- _SHORT PROBLEM_
Print the lines of the listing below verbatim from its first line through the line bearing "sc.camera = cam". Any pictures are to be omitted.

↓↓↓

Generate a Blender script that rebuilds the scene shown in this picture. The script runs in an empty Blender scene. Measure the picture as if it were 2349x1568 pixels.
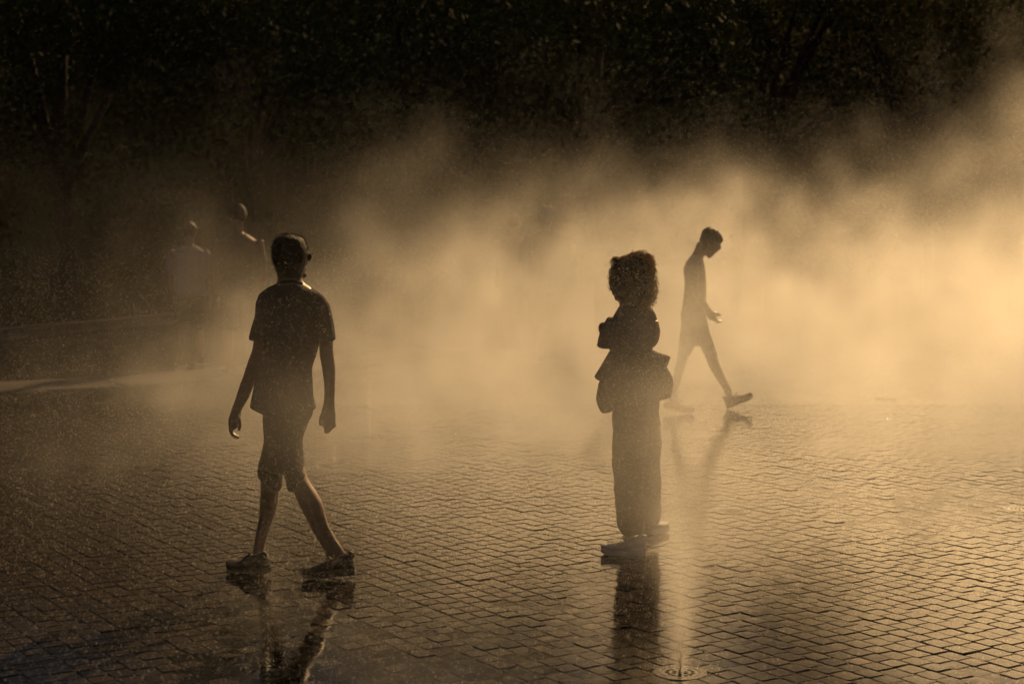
import bpy, bmesh, math, random
from mathutils import Vector, Matrix, noise as mnoise
R = math.radians
random.seed(7)
sc = bpy.context.scene
COL = sc.collection

# ------------------------------------------------------------------ camera
CAM_H = 1.78
LENS = 57.5
PITCH = R(4.39)
cd = bpy.data.cameras.new('camera')
cd.lens = LENS; cd.sensor_width = 36; cd.clip_start = 0.05; cd.clip_end = 2000
cd.dof.use_dof = True; cd.dof.focus_distance = 7.6; cd.dof.aperture_fstop = 3.2
cam = bpy.data.objects.new('camera', cd); COL.objects.link(cam)
cam.location = (0, 0, CAM_H); cam.rotation_euler = (R(90) - PITCH, 0, 0)
sc.camera = cam

# ------------------------------------------------------------------ light
SUN_AZ, SUN_EL = R(23), R(27)          # azimuth to the right of the view direction
w = bpy.data.worlds.new('World'); sc.world = w; w.use_nodes = True
nt = w.node_tree
bg = nt.nodes['Background']
sky = nt.nodes.new('ShaderNodeTexSky'); sky.sky_type = 'NISHITA'; sky.sun_disc = False
sky.sun_elevation = SUN_EL; sky.sun_rotation = SUN_AZ
nt.links.new(sky.outputs[0], bg.inputs[0]); bg.inputs[1].default_value = 0.010
sl = bpy.data.lights.new('sun', 'SUN'); sl.energy = 4.7; sl.angle = R(0.6); sl.color = (1.0, 0.635, 0.285)
sun = bpy.data.objects.new('sun', sl); COL.objects.link(sun)
sdir = Vector((math.sin(SUN_AZ) * math.cos(SUN_EL), math.cos(SUN_AZ) * math.cos(SUN_EL), math.sin(SUN_EL)))
sun.rotation_euler = sdir.to_track_quat('Z', 'Y').to_euler()
sc.view_settings.view_transform = 'Standard'; sc.view_settings.look = 'None'
sc.view_settings.exposure = 0.0; sc.view_settings.gamma = 1.0
sc.cycles.volume_bounces = 1
sc.cycles.max_bounces = 4; sc.cycles.diffuse_bounces = 2; sc.cycles.glossy_bounces = 3
sc.cycles.transparent_max_bounces = 8
sc.cycles.volume_step_rate = 5.0
sc.cycles.use_adaptive_sampling = True; sc.cycles.adaptive_threshold = 0.05; sc.cycles.adaptive_min_samples = 16
sc.cycles.use_denoising = True
sc.cycles.sample_clamp_indirect = 4.0

# ------------------------------------------------------------------ helpers
F = LENS / 36 * 2349.0
_fw = Vector((0, math.cos(PITCH), -math.sin(PITCH))); _up = Vector((0, math.sin(PITCH), math.cos(PITCH)))
def ray(px, py):
    return Vector((1, 0, 0)) * ((px - 1174.5) / F) + _up * (-(py - 784) / F) + _fw
def at(px, py, Y):
    """a point of the place seen at (px, py) that stands Y metres away"""
    d = ray(px, py); return Vector((0, 0, CAM_H)) + d * (Y / d.y)
def gnd(px, py):
    d = ray(px, py); return Vector((0, 0, CAM_H)) + d * (-CAM_H / d.z)
def crop(x0, y0, s):
    return lambda cx, cy: ((x0 + cx * s) * 0.76465, (y0 + cy * s) * 0.76465)

def tag(o, label=None, cat=None, group=None, kind=None):
    if label: o['label'] = label
    if cat: o['category'] = cat
    if group: o['group'] = group
    if kind: o['kind'] = kind
    return o
def empty(name, loc=(0, 0, 0)):
    o = bpy.data.objects.new(name, None); COL.objects.link(o); o.location = loc; o.empty_display_size = 0.1
    return o
def link(name, me, mat=None, parent=None, smooth=False):
    o = bpy.data.objects.new(name, me); COL.objects.link(o)
    if mat is not None and not me.materials: me.materials.append(mat)
    if smooth:
        me.polygons.foreach_set('use_smooth', [True] * len(me.polygons))
    if parent is not None:
        o.parent = parent; o.matrix_parent_inverse = Matrix.Translation(parent.location).inverted()
    return o
def pydata(name, v, f):
    me = bpy.data.meshes.new(name); me.from_pydata(v, [], f); me.update(); return me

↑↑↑

- _REPLY TO THE TASK_
Generate a Blender script that rebuilds the scene shown in this picture. The script runs in an empty Blender scene. Measure the picture as if it were 2349x1568 pixels.
import bpy, bmesh, math, random
from mathutils import Vector, Matrix, noise as mnoise
R = math.radians
random.seed(7)
sc = bpy.context.scene
COL = sc.collection

# ------------------------------------------------------------------ camera
CAM_H = 1.78
LENS = 57.5
PITCH = R(4.39)
cd = bpy.data.cameras.new('camera')
cd.lens = LENS; cd.sensor_width = 36; cd.clip_start = 0.05; cd.clip_end = 2000
cd.dof.use_dof = True; cd.dof.focus_distance = 7.6; cd.dof.aperture_fstop = 3.2
cam = bpy.data.objects.new('camera', cd); COL.objects.link(cam)
cam.location = (0, 0, CAM_H); cam.rotation_euler = (R(90) - PITCH, 0, 0)
sc.camera = cam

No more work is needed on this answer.